The Runaway Bot That Triggered the Frenzy
Lighter’s team quickly clarified the reality behind the spectacular spike. It was a malfunctioning trading bot that caused the dramatic price move by flooding the order book with excessive buy orders. This artificial inflation sent the HYPE price soaring before the system corrected itself. Crucially, the exchange confirmed that no liquidations occurred and no users suffered losses beyond temporary price distortion.

Lighter chose to remove the exaggerated price wick from its public charts to prevent scaling issues and protect traders from confusing data. According to the platform, on-chain records remain fully accessible and unaltered via block explorers for those keen on transparency, but the adjustment was a pragmatic decision for the user interface.
Community Explodes with Praise and Criticism
The decision to erase the visible spike from the front end ignited a firestorm in the crypto community.
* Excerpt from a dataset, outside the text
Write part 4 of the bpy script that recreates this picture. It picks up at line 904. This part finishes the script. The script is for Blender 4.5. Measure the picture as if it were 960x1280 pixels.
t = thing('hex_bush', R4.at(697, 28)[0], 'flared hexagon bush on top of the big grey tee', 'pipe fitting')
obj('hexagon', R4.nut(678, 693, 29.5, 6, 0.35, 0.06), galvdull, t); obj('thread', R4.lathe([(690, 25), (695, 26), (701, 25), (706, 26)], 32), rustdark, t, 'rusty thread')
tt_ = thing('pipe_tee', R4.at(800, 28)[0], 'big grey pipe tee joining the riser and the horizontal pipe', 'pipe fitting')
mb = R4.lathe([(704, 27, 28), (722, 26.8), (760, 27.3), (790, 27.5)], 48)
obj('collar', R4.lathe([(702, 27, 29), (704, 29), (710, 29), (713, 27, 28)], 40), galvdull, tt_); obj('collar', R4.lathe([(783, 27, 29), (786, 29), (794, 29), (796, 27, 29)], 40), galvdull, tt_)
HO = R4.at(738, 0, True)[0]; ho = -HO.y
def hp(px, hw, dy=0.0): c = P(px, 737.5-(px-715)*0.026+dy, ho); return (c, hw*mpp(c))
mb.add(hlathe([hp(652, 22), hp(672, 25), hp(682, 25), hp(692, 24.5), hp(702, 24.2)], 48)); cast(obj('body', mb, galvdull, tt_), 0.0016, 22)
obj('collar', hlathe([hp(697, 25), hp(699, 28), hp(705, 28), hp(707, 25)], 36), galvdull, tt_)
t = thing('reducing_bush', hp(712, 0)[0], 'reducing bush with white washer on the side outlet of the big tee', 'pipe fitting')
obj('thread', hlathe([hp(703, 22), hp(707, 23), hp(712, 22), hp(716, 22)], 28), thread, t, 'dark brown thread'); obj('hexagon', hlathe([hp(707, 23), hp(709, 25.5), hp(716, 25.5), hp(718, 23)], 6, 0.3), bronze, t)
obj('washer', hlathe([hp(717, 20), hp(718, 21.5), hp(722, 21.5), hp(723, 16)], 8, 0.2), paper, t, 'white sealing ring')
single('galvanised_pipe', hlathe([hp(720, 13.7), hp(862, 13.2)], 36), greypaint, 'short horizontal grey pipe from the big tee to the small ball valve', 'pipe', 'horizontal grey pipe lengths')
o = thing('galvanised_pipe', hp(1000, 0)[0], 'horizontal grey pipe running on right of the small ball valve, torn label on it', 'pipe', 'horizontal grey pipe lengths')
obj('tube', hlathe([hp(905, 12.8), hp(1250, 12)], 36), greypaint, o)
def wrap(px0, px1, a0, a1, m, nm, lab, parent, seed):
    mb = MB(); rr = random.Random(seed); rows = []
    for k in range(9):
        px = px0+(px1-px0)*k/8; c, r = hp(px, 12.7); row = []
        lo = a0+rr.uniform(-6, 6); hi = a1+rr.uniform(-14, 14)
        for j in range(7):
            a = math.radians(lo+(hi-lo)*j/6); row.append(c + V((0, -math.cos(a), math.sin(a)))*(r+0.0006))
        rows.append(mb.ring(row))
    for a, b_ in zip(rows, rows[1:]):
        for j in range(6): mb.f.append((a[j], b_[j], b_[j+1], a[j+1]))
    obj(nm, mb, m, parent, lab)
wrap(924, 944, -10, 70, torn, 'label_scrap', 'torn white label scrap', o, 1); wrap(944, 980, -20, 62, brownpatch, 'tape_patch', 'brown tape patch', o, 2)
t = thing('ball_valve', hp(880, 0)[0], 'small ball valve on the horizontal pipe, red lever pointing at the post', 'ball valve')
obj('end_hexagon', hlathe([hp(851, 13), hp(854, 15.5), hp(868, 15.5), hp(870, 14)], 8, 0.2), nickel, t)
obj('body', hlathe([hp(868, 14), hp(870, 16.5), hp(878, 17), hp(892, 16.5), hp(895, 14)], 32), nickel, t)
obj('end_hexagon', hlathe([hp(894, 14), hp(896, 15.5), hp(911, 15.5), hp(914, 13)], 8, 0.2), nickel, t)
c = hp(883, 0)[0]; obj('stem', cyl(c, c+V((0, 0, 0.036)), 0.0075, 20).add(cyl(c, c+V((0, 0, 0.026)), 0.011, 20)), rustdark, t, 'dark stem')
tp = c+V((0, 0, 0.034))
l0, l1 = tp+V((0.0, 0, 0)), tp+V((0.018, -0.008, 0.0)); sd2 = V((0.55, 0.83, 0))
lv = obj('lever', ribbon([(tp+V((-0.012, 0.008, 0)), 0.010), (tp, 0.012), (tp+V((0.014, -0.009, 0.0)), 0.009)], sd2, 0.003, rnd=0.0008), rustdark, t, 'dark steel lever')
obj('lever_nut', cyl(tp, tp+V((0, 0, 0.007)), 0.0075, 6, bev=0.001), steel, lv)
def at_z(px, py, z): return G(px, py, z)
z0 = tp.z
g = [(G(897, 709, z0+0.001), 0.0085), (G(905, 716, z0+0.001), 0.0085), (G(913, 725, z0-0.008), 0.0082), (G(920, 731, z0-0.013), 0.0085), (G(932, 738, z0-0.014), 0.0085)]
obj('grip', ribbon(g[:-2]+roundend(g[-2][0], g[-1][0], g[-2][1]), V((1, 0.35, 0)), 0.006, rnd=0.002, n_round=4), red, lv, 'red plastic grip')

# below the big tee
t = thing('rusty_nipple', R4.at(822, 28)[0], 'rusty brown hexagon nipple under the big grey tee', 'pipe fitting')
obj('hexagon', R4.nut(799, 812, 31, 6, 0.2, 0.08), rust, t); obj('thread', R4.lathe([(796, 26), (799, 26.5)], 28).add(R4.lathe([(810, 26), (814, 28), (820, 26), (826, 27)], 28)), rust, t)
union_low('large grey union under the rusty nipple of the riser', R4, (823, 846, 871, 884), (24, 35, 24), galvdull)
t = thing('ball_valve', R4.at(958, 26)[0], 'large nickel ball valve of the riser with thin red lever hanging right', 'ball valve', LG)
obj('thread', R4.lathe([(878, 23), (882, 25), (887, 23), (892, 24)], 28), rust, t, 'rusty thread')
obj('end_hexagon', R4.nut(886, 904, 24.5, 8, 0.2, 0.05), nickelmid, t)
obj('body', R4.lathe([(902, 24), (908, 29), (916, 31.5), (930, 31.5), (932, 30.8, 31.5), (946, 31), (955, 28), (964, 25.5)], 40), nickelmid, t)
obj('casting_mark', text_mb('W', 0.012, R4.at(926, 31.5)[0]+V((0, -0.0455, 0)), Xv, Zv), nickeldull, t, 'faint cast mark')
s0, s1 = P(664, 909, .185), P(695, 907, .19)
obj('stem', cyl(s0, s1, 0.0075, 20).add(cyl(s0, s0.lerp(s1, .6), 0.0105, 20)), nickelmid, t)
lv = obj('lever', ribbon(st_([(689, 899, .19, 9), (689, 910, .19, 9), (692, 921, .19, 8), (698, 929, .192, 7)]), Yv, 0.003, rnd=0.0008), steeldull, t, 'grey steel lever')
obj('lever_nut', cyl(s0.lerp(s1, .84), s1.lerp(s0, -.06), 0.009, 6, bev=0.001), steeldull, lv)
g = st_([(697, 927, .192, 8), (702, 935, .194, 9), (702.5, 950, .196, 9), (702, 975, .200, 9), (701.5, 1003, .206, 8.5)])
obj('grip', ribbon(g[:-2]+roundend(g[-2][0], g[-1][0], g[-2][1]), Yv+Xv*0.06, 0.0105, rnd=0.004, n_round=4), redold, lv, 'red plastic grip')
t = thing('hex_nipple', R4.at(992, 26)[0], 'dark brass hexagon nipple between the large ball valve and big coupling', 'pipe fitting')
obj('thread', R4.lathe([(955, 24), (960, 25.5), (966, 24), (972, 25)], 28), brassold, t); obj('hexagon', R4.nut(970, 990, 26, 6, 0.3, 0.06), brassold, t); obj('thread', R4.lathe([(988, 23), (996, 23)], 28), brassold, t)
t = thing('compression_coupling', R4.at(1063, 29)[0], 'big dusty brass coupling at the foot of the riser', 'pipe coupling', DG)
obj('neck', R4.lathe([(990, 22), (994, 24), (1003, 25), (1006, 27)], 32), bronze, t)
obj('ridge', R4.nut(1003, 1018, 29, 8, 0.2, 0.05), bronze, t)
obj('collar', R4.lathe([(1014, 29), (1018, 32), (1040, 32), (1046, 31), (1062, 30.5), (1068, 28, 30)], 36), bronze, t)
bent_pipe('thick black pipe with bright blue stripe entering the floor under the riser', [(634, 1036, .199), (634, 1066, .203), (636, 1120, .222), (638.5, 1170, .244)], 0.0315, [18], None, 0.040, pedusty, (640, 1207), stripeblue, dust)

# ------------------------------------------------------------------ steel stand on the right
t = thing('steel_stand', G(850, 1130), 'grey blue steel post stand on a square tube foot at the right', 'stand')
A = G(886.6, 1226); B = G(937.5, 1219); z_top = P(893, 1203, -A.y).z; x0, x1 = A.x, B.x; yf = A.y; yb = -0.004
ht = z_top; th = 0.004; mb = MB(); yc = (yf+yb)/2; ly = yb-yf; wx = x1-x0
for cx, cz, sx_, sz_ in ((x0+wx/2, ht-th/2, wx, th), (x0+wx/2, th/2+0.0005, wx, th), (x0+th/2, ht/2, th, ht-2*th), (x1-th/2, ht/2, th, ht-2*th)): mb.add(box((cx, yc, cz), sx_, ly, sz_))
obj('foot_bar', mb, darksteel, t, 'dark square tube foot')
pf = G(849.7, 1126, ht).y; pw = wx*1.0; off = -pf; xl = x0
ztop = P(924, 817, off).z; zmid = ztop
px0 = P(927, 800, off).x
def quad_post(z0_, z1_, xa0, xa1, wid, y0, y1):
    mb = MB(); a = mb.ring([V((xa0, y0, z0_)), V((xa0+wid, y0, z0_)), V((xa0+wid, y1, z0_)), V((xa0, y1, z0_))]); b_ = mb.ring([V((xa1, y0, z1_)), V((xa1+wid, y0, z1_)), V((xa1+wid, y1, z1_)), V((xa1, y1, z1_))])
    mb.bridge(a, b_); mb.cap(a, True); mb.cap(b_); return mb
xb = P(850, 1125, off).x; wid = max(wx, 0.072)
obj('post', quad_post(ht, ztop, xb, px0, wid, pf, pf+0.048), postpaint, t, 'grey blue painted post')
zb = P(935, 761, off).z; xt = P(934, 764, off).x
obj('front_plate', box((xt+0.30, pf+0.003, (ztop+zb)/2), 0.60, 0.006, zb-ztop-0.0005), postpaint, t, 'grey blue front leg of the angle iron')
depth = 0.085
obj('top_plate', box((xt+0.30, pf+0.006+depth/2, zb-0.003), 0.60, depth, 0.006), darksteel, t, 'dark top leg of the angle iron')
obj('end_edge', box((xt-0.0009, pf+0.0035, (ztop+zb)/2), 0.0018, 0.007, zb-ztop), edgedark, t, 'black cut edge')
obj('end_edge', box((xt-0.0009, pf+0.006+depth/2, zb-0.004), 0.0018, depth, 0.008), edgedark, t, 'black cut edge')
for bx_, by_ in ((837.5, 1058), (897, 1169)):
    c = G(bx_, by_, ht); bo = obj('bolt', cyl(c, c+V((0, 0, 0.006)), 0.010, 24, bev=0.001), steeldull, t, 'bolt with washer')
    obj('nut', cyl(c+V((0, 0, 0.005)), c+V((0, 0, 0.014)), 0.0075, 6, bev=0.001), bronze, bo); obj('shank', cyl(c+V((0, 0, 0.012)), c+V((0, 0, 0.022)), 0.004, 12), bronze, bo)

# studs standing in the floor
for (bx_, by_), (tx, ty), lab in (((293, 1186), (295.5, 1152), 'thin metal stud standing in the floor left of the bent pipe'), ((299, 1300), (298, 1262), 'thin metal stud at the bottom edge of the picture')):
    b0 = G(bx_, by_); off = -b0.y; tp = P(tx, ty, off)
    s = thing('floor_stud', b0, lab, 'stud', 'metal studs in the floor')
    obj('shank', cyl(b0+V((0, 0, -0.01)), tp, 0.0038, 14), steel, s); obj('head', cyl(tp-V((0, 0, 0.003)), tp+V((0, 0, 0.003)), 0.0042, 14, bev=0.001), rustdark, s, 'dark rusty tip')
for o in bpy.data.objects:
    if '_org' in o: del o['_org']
Supporters called it a smart and necessary move to avoid panic among traders navigating volatile markets.

However, the backlash was swift and pointed. Critics accused Lighter of masking deeper liquidity problems instead of addressing them head-on.
Renowned crypto analyst Duo Nine blasted the exchange for potentially eroding trust, stating, “You should just say your order books are illiquid instead of censoring them to hide it. You’re effectively lying to your users by doing this. If next time users get liquidated, what then?”
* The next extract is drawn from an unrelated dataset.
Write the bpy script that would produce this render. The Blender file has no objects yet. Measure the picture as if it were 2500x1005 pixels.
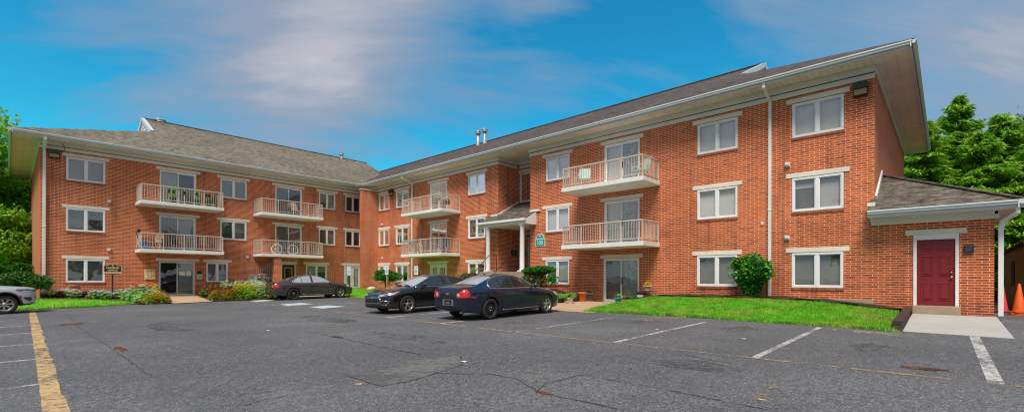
import bpy, bmesh, math, random
import numpy as np
from mathutils import Vector, Matrix
from mathutils.bvhtree import BVHTree
from mathutils.geometry import delaunay_2d_cdt
rad = math.radians
rng = random.Random(11)
nrg = np.random.default_rng(5)
sc = bpy.context.scene
col = sc.collection

# ------------------------------------------------------------------ helpers
def tag(o, label=None, cat=None, group=None, kind=None):
    if label: o['label'] = label
    if cat: o['category'] = cat
    if group: o['group'] = group
    if kind: o['kind'] = kind
    return o

def thing(name, label, cat, loc=(0, 0, 0), rz=0.0, group=None):
    o = bpy.data.objects.new(name, None)
    o.empty_display_size = 0.2
    col.objects.link(o)
    o.location = loc
    o.rotation_euler = (0, 0, rz)
    return tag(o, label, cat, group)

def wloc(o):
    v = Vector((0, 0, 0))
    while o is not None:
        v += o.location
        o = o.parent
    return v

def dup(o, parent=None, label=None, loc=None, rz=None, group=None):
    c = o.copy()
    col.objects.link(c)
    if parent is not None: c.parent = parent
    if label: c['label'] = label
    if group: c['group'] = group
    if loc is not None: c.location = loc
    if rz is not None: c.rotation_euler = (0, 0, rz)
    for ch in o.children:
        dup(ch, c)
    return c

class MB:
    """collects faces, builds ONE mesh object"""
    def __init__(self):
        self.v = []; self.f = []; self.uv = []; self.mi = []; self.sm = []
    def face(self, pts, uv=None, mi=0, sm=False):
        n = len(self.v)
        pts = [Vector(p) for p in pts]
        self.v += pts
        self.f.append(list(range(n, n + len(pts))))
        if uv is None:
            nn = Vector((0, 0, 0))
            for i in range(len(pts)):
                a, b = pts[i], pts[(i + 1) % len(pts)]
                nn += Vector(((a.y - b.y) * (a.z + b.z), (a.z - b.z) * (a.x + b.x), (a.x - b.x) * (a.y + b.y)))
            ax = max(range(3), key=lambda i: abs(nn[i]))
            uv = [(p.y, p.z) if ax == 0 else ((p.x, p.z) if ax == 1 else (p.x, p.y)) for p in pts]
        self.uv.append(uv); self.mi.append(mi); self.sm.append(sm)
    def mesh(self, vs, fs, mi=0, sm=False):
        for f in fs:
            self.face([vs[i] for i in f], mi=mi, sm=sm)
    def hexa(self, p, mi=0):
        for f in ((0, 3, 2, 1), (4, 5, 6, 7), (0, 1, 5, 4), (1, 2, 6, 5), (2, 3, 7, 6), (3, 0, 4, 7)):
            self.face([p[i] for i in f], mi=mi)
    def box(self, x0, x1, y0, y1, z0, z1, mi=0):
        self.hexa([(x0, y0, z0), (x1, y0, z0), (x1, y1, z0), (x0, y1, z0),
                   (x0, y0, z1), (x1, y0, z1), (x1, y1, z1), (x0, y1, z1)], mi)
    def bar(self, a, b, w, h=None, mi=0, up=(0, 0, 1)):
        a, b = Vector(a), Vector(b); h = h or w
        d = (b - a).normalized(); u = Vector(up)
        if abs(d.dot(u)) > .97: u = Vector((1, 0, 0))
        s = d.cross(u).normalized(); t = s.cross(d)
        s *= w / 2; t *= h / 2
        self.hexa([a - s - t, a + s - t, a + s + t, a - s + t, b - s - t, b + s - t, b + s + t, b - s + t], mi)
    def tube(self, pts, r, n=8, mi=0, caps=True, closed=False):
        pts = [Vector(p) for p in pts]
        rs = r if isinstance(r, (list, tuple)) else [r] * len(pts)
        rings = []
        prev = None
        m = len(pts)
        for i, p in enumerate(pts):
            if closed:
                d = (pts[(i + 1) % m] - pts[i - 1])
            else:
                d = pts[min(i + 1, m - 1)] - pts[max(i - 1, 0)]
            if d.length < 1e-9: d = Vector((0, 0, 1))
            d.normalize()
            if prev is None:
                u = Vector((0, 0, 1)) if abs(d.z) < .9 else Vector((1, 0, 0))
                s = d.cross(u).normalized()
            else:
                s = prev - d * prev.dot(d)
                s = s.normalized() if s.length > 1e-6 else d.orthogonal().normalized()
            prev = s
            t = d.cross(s)
            rings.append([p + (s * math.cos(2 * math.pi * k / n) + t * math.sin(2 * math.pi * k / n)) * rs[i] for k in range(n)])
        for i in range(m if closed else m - 1):
            A, B = rings[i], rings[(i + 1) % m]
            for k in range(n):
                self.face([A[k], A[(k + 1) % n], B[(k + 1) % n], B[k]], mi=mi, sm=True)
        if caps and not closed:
            self.face(rings[0][::-1], mi=mi); self.face(rings[-1], mi=mi)
    def lathe(self, prof, c=(0, 0, 0), n=20, axis='z', mi=0, caps=True):
        c = Vector(c); rings = []
        for r, h in prof:
            ring = []
            for k in range(n):
                a = 2 * math.pi * k / n
                ca, sa = r * math.cos(a), r * math.sin(a)
                q = {'z': (ca, sa, h), 'y': (ca, h, sa), 'x': (h, ca, sa)}[axis]
                ring.append(c + Vector(q))
            rings.append(ring)
        for i in range(len(rings) - 1):
            A, B = rings[i], rings[i + 1]
            for k in range(n):
                self.face([A[k], A[(k + 1) % n], B[(k + 1) % n], B[k]], mi=mi, sm=True)
        if not caps: return
        if prof[0][0] > 1e-4: self.face(rings[0][::-1], mi=mi)
        if prof[-1][0] > 1e-4: self.face(rings[-1], mi=mi)
    def prism(self, poly, f, a, b, mi=0):
        """poly of 2-D points; f(p, t) -> 3-D, extruded from t=a to t=b"""
        A = [f(p, a) for p in poly]; B = [f(p, b) for p in poly]; n = len(poly)
        self.face(A[::-1], mi=mi); self.face(B, mi=mi)
        for i in range(n):
            self.face([A[i], A[(i + 1) % n], B[(i + 1) % n], B[i]], mi=mi)
    def blob(self, c, r, n=8, m=6, jit=.15, mi=0, seed=0, sq=(1, 1, 1)):
        rr = random.Random(seed); c = Vector(c); g = []
        for i in range(m + 1):
            th = math.pi * i / m
            g.append([])
            j0 = 1 + rr.uniform(-jit, jit)
            for k in range(n):
                ph = 2 * math.pi * k / n
                j = j0 if i in (0, m) else 1 + rr.uniform(-jit, jit)
                g[-1].append(c + Vector((math.sin(th) * math.cos(ph) * r * sq[0] * j, math.sin(th) * math.sin(ph) * r * sq[1] * j, math.cos(th) * r * sq[2] * j)))
        for i in range(m):
            for k in range(n):
                self.face([g[i][k], g[i + 1][k], g[i + 1][(k + 1) % n], g[i][(k + 1) % n]], mi=mi, sm=True)
    def build(self, name, mats, parent=None, bevel=0, recalc=True, weld=False):
        off = wloc(parent) if parent is not None else Vector((0, 0, 0))
        me = bpy.data.meshes.new(name)
        me.from_pydata([v - off for v in self.v], [], self.f)
        ul = me.uv_layers.new(name='UVMap')
        flat = [c for uv in self.uv for p in uv for c in p]
        ul.data.foreach_set('uv', flat)
        me.polygons.foreach_set('material_index', self.mi)
        me.polygons.foreach_set('use_smooth', self.sm)
        for m in (mats if isinstance(mats, (list, tuple)) else [mats]): me.materials.append(m)
        bm = bmesh.new(); bm.from_mesh(me)
        bmesh.ops.remove_doubles(bm, verts=bm.verts, dist=1e-4)
        if recalc: bmesh.ops.recalc_face_normals(bm, faces=bm.faces)
        bm.to_mesh(me); bm.free()
        o = bpy.data.objects.new(name, me)
        col.objects.link(o)
        if parent is not None: o.parent = parent
        if bevel:
            b = o.modifiers.new('bevel', 'BEVEL'); b.width = bevel; b.segments = 2; b.limit_method = 'ANGLE'; b.angle_limit = rad(40)
        return o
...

Others echoed concerns that deleting the spike wiped out market history, undermining the decentralized ethos of transparent, immutable data. The Hyperliquid Daily publication called the bot explanation a “cop out,” suggesting it diverted attention from the platform’s challenges in absorbing moderate orders without huge price distortions.
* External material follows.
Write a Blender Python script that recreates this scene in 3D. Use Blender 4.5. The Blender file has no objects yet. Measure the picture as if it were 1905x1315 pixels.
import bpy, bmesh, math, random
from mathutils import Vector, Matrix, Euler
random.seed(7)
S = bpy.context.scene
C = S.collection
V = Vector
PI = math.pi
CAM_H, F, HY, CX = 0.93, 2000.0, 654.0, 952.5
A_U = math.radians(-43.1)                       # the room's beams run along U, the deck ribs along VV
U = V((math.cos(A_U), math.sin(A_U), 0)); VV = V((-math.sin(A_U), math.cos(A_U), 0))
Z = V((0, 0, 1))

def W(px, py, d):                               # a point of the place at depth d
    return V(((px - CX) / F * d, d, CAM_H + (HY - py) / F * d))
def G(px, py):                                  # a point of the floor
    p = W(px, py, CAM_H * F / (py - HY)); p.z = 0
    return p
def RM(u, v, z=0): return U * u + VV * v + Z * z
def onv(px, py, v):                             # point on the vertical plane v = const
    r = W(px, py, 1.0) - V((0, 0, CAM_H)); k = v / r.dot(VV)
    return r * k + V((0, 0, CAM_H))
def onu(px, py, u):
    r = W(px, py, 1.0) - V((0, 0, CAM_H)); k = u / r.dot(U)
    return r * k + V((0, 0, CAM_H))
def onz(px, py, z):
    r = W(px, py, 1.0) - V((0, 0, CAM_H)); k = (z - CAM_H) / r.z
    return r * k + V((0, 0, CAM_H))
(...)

Fallout Amidst the Price Turbulence
While no automatic liquidations occurred, traders reportedly panicked, with some closing positions prematurely to avoid risks, while others may have benefited unfairly from brief distortions. Following the incident, HYPE’s price stabilized around $47.8, with Lighter’s charts now showing a smooth price curve devoid of the notorious $98 spike.
Beyond the drama, this episode has reignited vital questions about liquidity and transparency on decentralized exchanges, particularly those hosting perpetual futures. Whether this incident weakens trust in Lighter or spurs innovation to fortify its trading infrastructure will shape the platform’s future.
Hyperliquid’s Broader Ambitions
Despite the hiccup, Hyperliquid’s ambitions remain high. The protocol continues to lead in decentralized perpetual contracts with features designed for low slippage and efficient gas usage. Recently, Hyperliquid Strategies filed to raise $1 billion in treasury capital, backed by institutional confidence, signaling a long-term commitment to growth and ecosystem expansion.
Upcoming token unlocks and aggressive buyback programs add complexity to HYPE’s price dynamics but also demonstrate the project’s strategic drive. Industry analysts remain cautiously optimistic, suggesting that while short-term volatility is expected, Hyperliquid could emerge stronger as it addresses foundational issues.

At the time of writing this article HYPE is trading at US$47.33.
Disclaimer
Investing in cryptocurrencies such as Hyperliquid carries significant risk due to inherent volatility and operational uncertainties. The recent HYPE token price surge to $98 was driven by technical anomalies, not market fundamentals. Readers are urged to conduct comprehensive research and approach investments cautiously.